** START STORED DATA **
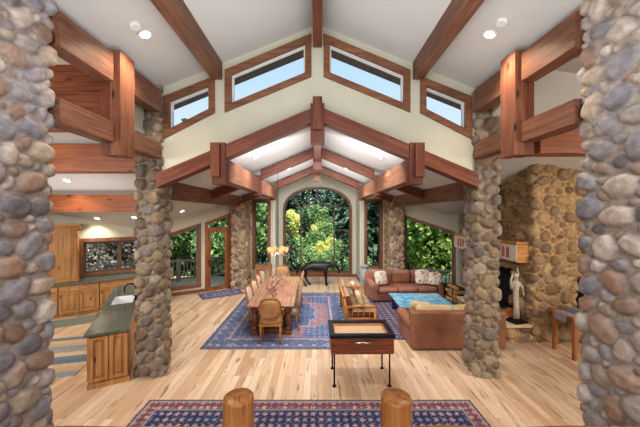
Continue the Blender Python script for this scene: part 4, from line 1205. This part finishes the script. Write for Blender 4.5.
# log settee
def stripes(name):
    t = NT(name); b = t.bsdf(0.95, 0, 0.1); v = t.coords()
    w = t.n('TexWave', wave_type='BANDS', bands_direction='Y'); w.inputs['Scale'].default_value = 2.2; w.inputs['Distortion'].default_value = 1.5; t.l(v, w.inputs['Vector'])
    t.l(t.ramp(w.outputs['Color'], [(0.1, srgb(120, 74, 58)), (0.35, srgb(206, 178, 140)), (0.6, srgb(214, 190, 154)), (0.8, srgb(150, 110, 80)), (0.95, srgb(92, 96, 104))]), b.inputs['Base Color']); return t.m
M['stripe'] = stripes('woven_stripes')
r = empty('log_settee', (1.06, 7.92, 0.013), 0, 'peeled-wood settee with striped woven cushions, facing the coffee table', 'settee')
W2 = 0.92
for s in (-1, 1):
    y = s*W2
    mb = MB(); mb.tube([(0.36, y, 0), (0.36, y, 0.58)], 0.035, 10); mb.tube([(-0.32, y, 0), (-0.34, y, 0.5), (-0.42, y, 0.86)], 0.035, 10)
    mb.tube([(-0.37, y, 0.57), (0.02, y, 0.62), (0.34, y, 0.60), (0.40, y, 0.55)], 0.035, 10); mb.tube([(-0.33, y, 0.30), (0.36, y, 0.30)], 0.028, 8)
    for k in range(4): mb.tube([(-0.2+k*0.14, y, 0.30), (-0.2+k*0.14, y, 0.60)], 0.014, 7)
    mb.build('arm', M['bench'], r, smooth=True)
mb = MB()
for x, z in ((0.36, 0.26), (-0.33, 0.28)): mb.tube([(x, -W2, z), (x, W2, z)], 0.032, 10)
for k in range(7): mb.tube([(0.36, -W2+0.2+k*0.24, 0.27), (-0.33, -W2+0.2+k*0.24, 0.28)], 0.018, 7)
mb.build('seat_frame', M['bench'], r, smooth=True)
mb = MB(); mb.tube([(-0.42, -W2-0.04, 0.85), (-0.42, W2+0.04, 0.85)], 0.036, 10); mb.tube([(-0.345, -W2, 0.50), (-0.345, W2, 0.50)], 0.025, 8)
for k in range(9): mb.tube([(-0.345, -W2+0.16+k*0.19, 0.5), (-0.42, -W2+0.16+k*0.19, 0.85)], 0.014, 7)
mb.build('back_frame', M['bench'], r, smooth=True)
for k in range(2):
    y0 = -W2+0.05+k*0.88
    mb = MB(); mb.cushion((-0.22, y0, 0.31), (0.40, y0+0.86, 0.45), 0.02, 8, 0.25); mb.build('seat_cushion', M['stripe'], r, smooth=True)
    mb = MB(); mb.M = Matrix.Translation((-0.27, y0+0.43, 0.66)) @ Matrix.Rotation(R(76), 4, 'Y'); mb.cushion((-0.22, -0.42, -0.07), (0.22, 0.42, 0.07), 0.03, 8, 0.3); mb.build('back_cushion', M['stripe'], r, smooth=True)
M['rust'] = plain('rust_weave', srgb(150, 92, 70), 0.9, 0.3, 20)
for k, (y, mt_, lb) in enumerate(((7.35, M['tan'], 'tan throw pillow on the settee near its arm by the game table'), (7.85, M['rust'], 'rust throw pillow in the middle of the settee'), (8.4, M['tan'], 'tan throw pillow on the settee end near the horse'))):
    pillow((1.06+0.02, y, 0.71), (R(70), 0, R(90)), lb, 0.40, mt_)

# ------------------------------------------------------------------ game table
r = empty('game_table', (0.745, 5.06, 0), R(0.5), 'open-topped burl wood game table on thin metal legs', 'game table')
GW, GD = 0.525, 0.325
mb = MB(); z0, z1 = 0.56, 0.83
mb.box((-GW, -GD, z0), (GW, -GD+0.025, z1)); mb.box((-GW, GD-0.025, z0), (GW, GD, z1)); mb.box((-GW, -GD+0.025, z0), (-GW+0.025, GD-0.025, z1)); mb.box((GW-0.025, -GD+0.025, z0), (GW, GD-0.025, z1))
mb.box((-GW+.025, -GD+.025, z0), (GW-.025, GD-.025, z0+0.03)); mb.build('cabinet_box', M['gamew'], r)
M['navyrim'] = plain('dark_rim', srgb(38, 42, 54), 0.25, 0.15, 10)
mb = MB(); a, b, w = GW+0.02, GD+0.02, 0.085
for lo, hi in (((-a, -b), (a, -b+w)), ((-a, b-w), (a, b)), ((-a, -b+w), (-a+w, b-w)), ((a-w, -b+w), (a, b-w))): mb.box((lo[0], lo[1], 0.832), (hi[0], hi[1], 0.885))
mb.build('rim', M['navyrim'], r)
mb = MB(); mb.box((-GW+0.027, -GD+0.027, 0.79), (GW-0.027, GD-0.027, 0.815)); mb.build('playing_surface', M['sand'], r)
mb = MB(); c_, d_ = GW-0.07, GD-0.07
for lo, hi in (((-c_, -d_), (c_, -d_+0.02)), ((-c_, d_-0.02), (c_, d_)), ((-c_, -d_), (-c_+0.02, d_)), ((c_-0.02, -d_), (c_, d_))): mb.box((lo[0], lo[1], 0.815), (hi[0], hi[1], 0.85))
mb.build('inner_trim', M['mantelw'], r)
mb = MB(); mb.tube([(-0.14, -GD-0.045, 0.775), (-0.07, -GD-0.055, 0.77), (0, -GD-0.045, 0.778), (0.07, -GD-0.055, 0.77), (0.15, -GD-0.045, 0.775)], [0.008, 0.013, 0.009, 0.013, 0.008], 8)
for x in (-0.12, 0.13): mb.tube([(x, -GD+0.0, 0.775), (x, -GD-0.045, 0.775)], 0.007, 6)
mb.build('handle', M['chrome'], r, smooth=True)
for sx in (-1, 1):
    for sy in (-1, 1):
        mb = MB(); mb.lathe([(0.035, 0), (0.035, 0.012), (0.016, 0.03), (0.014, 0.06), (0.014, 0.56)], (sx*(GW-0.06), sy*(GD-0.05), 0), 10); mb.build('leg', M['black'], r, smooth=True)

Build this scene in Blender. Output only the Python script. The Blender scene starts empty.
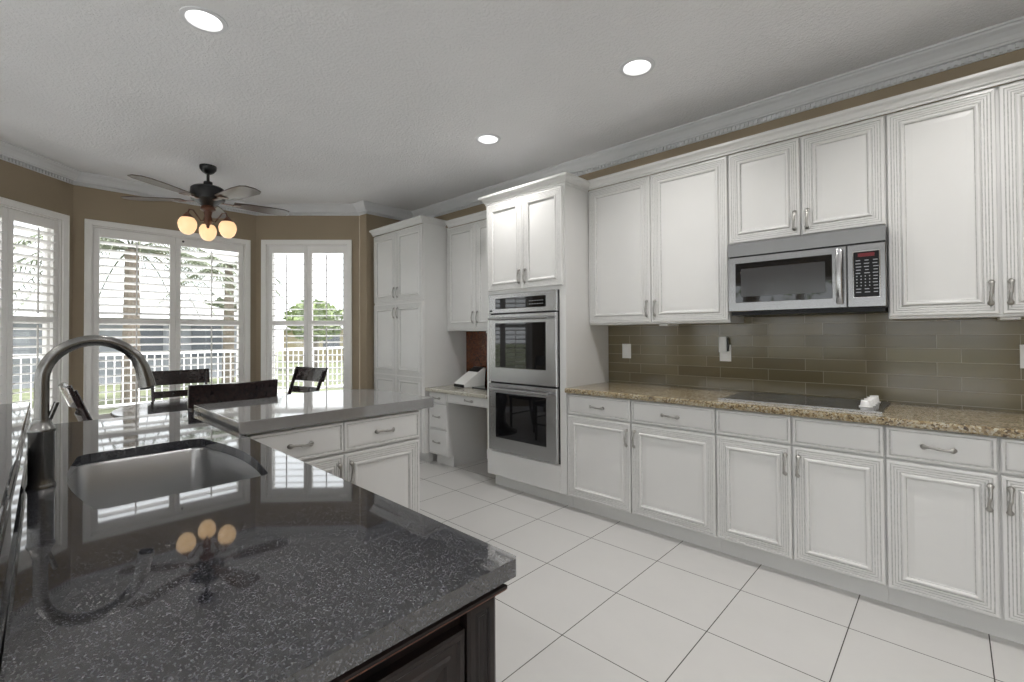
import bpy, bmesh, math, random
from mathutils import Vector, Matrix
random.seed(7)
PI = math.pi
SC = bpy.context.scene
COL = SC.collection

# ------------------------------------------------------------------ camera
CAMH = 1.321
yaw, pit, roll = math.radians(43.2956), math.radians(.75215), math.radians(-.32548)
dh = Vector((-math.sin(yaw), math.cos(yaw), 0)); rh = Vector((math.cos(yaw), math.sin(yaw), 0)); uh = Vector((0, 0, 1))
Fv = dh*math.cos(pit) + uh*math.sin(pit); U1 = -dh*math.sin(pit) + uh*math.cos(pit)
Rv = rh*math.cos(roll) + U1*math.sin(roll); Uv = -rh*math.sin(roll) + U1*math.cos(roll)
cd = bpy.data.cameras.new('camera'); cam = bpy.data.objects.new('camera', cd); COL.objects.link(cam)
cam.matrix_world = Matrix(((Rv.x, Uv.x, -Fv.x, 0), (Rv.y, Uv.y, -Fv.y, 0), (Rv.z, Uv.z, -Fv.z, CAMH), (0, 0, 0, 1)))
cd.sensor_width = 36; cd.lens = 465.896*36/1024; cd.shift_y = -12.59/1024; cd.clip_start = .01
SC.camera = cam

# ------------------------------------------------------------------ light and exposure
W = bpy.data.worlds.new('sky'); SC.world = W; W.use_nodes = True
bg = W.node_tree.nodes['Background']; bg.inputs[0].default_value = (.93, .97, 1, 1); bg.inputs[1].default_value = 2.4
sd_ = bpy.data.lights.new('sun', 'SUN'); sd_.energy = 8; sd_.angle = .03; sd_.color = (1, .98, .95)
so = bpy.data.objects.new('sun', sd_); COL.objects.link(so); so.location = (8, 8, 20)
so.rotation_euler = Vector((math.cos(math.radians(40))*math.cos(math.radians(74)), math.sin(math.radians(40))*math.cos(math.radians(74)), math.sin(math.radians(74)))).to_track_quat('Z', 'Y').to_euler()
SC.view_settings.view_transform = 'Standard'; SC.view_settings.look = 'None'; SC.view_settings.gamma = 1
SC.view_settings.exposure = 0.22; SC.view_settings.use_curve_mapping = False
CAN_POWER = 10

# ------------------------------------------------------------------ materials
def mat(name, col, rough=.5, metal=0, **k):
    m = bpy.data.materials.new(name); m.use_nodes = True
    b = m.node_tree.nodes['Principled BSDF']
    b.inputs['Base Color'].default_value = (*col, 1); b.inputs['Roughness'].default_value = rough; b.inputs['Metallic'].default_value = metal
    for kk, v in k.items():
        b.inputs[kk.replace('_', ' ')].default_value = v
    return m
def nd(m, t, **k):
    n = m.node_tree.nodes.new(t)
    for a, v in k.items():
        if a in n.inputs: n.inputs[a].default_value = v
        else: setattr(n, a, v)
    return n
def ln(m, a, b): m.node_tree.links.new(a, b)
def bsdf(m): return m.node_tree.nodes['Principled BSDF']
def coords(m, scale=(1, 1, 1), rot=(0, 0, 0), loc=(0, 0, 0)):
    g = nd(m, 'ShaderNodeNewGeometry'); mp = nd(m, 'ShaderNodeMapping')
    mp.inputs['Scale'].default_value = scale; mp.inputs['Rotation'].default_value = rot; mp.inputs['Location'].default_value = loc
    ln(m, g.outputs['Position'], mp.inputs[0]); return mp.outputs[0]
def ramp(m, src, stops):
    r = nd(m, 'ShaderNodeValToRGB'); e = r.color_ramp.elements
    while len(e) < len(stops): e.new(.5)
    for i, (p, c) in enumerate(stops): e[i].position = p; e[i].color = (*c, 1)
    ln(m, src, r.inputs[0]); return r.outputs[0]
def noise(m, vec, scale, detail=3, rough=.5):
    n = nd(m, 'ShaderNodeTexNoise'); n.inputs['Scale'].default_value = scale; n.inputs['Detail'].default_value = detail; n.inputs['Roughness'].default_value = rough
    ln(m, vec, n.inputs['Vector']); return n.outputs['Fac']
def bump(m, h, strength, dist):
    b = nd(m, 'ShaderNodeBump'); b.inputs['Strength'].default_value = strength; b.inputs['Distance'].default_value = dist
    ln(m, h, b.inputs['Height']); ln(m, b.outputs[0], bsdf(m).inputs['Normal'])
def mixc(m, fac, a, b, mode='MIX'):
    x = nd(m, 'ShaderNodeMix', data_type='RGBA', blend_type=mode)
    for s, v in ((0, fac), (6, a), (7, b)):
        if hasattr(v, 'links'): ln(m, v, x.inputs[s])
        else: x.inputs[s].default_value = v if s == 0 else (*v, 1)
    return x.outputs[2]

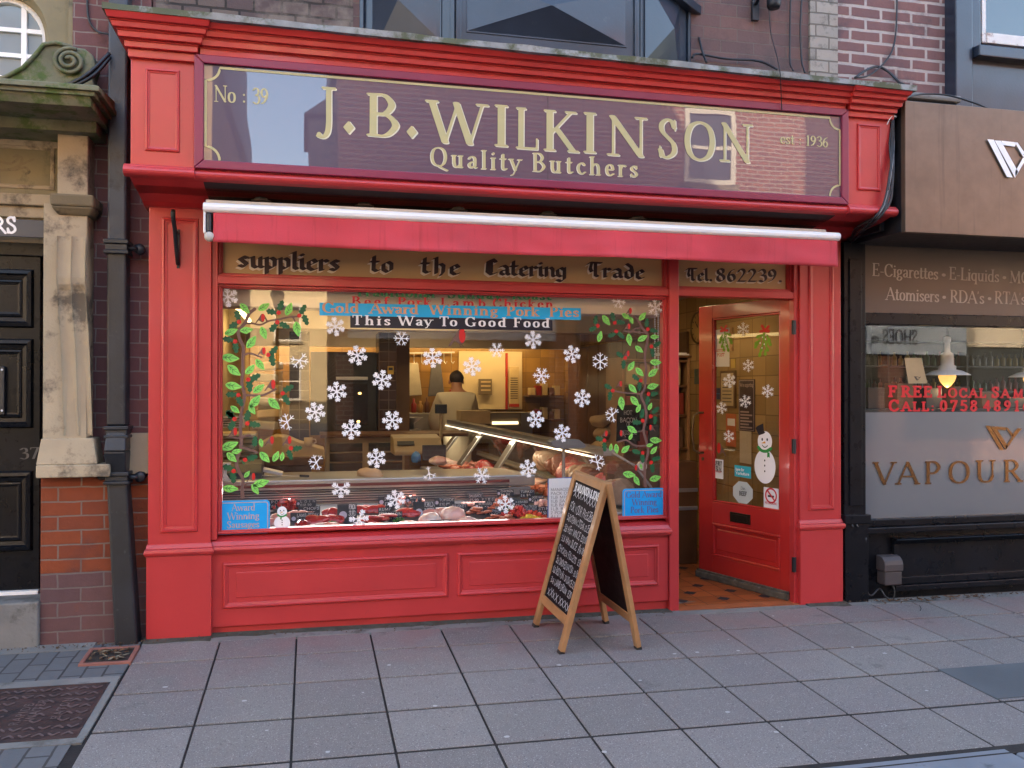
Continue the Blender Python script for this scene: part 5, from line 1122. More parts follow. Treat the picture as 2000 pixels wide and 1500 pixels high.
** END STORED DATA **
WHAT IS NEEDED: In the listing above, find the line containing "Build this scene" and the line containing "SC.camera = cam", then output those two lines and everything between them exactly as written, without the images.

RESPONSE FOR THIS EXERCISE:
Build this scene in Blender. Output only the Python script. The Blender scene starts empty.
import bpy, bmesh, math, random
from mathutils import Vector, Matrix
random.seed(7)
PI = math.pi
SC = bpy.context.scene
COL = SC.collection

# ------------------------------------------------------------------ camera
CAMH = 1.321
yaw, pit, roll = math.radians(43.2956), math.radians(.75215), math.radians(-.32548)
dh = Vector((-math.sin(yaw), math.cos(yaw), 0)); rh = Vector((math.cos(yaw), math.sin(yaw), 0)); uh = Vector((0, 0, 1))
Fv = dh*math.cos(pit) + uh*math.sin(pit); U1 = -dh*math.sin(pit) + uh*math.cos(pit)
Rv = rh*math.cos(roll) + U1*math.sin(roll); Uv = -rh*math.sin(roll) + U1*math.cos(roll)
cd = bpy.data.cameras.new('camera'); cam = bpy.data.objects.new('camera', cd); COL.objects.link(cam)
cam.matrix_world = Matrix(((Rv.x, Uv.x, -Fv.x, 0), (Rv.y, Uv.y, -Fv.y, 0), (Rv.z, Uv.z, -Fv.z, CAMH), (0, 0, 0, 1)))
cd.sensor_width = 36; cd.lens = 465.896*36/1024; cd.shift_y = -12.59/1024; cd.clip_start = .01
SC.camera = cam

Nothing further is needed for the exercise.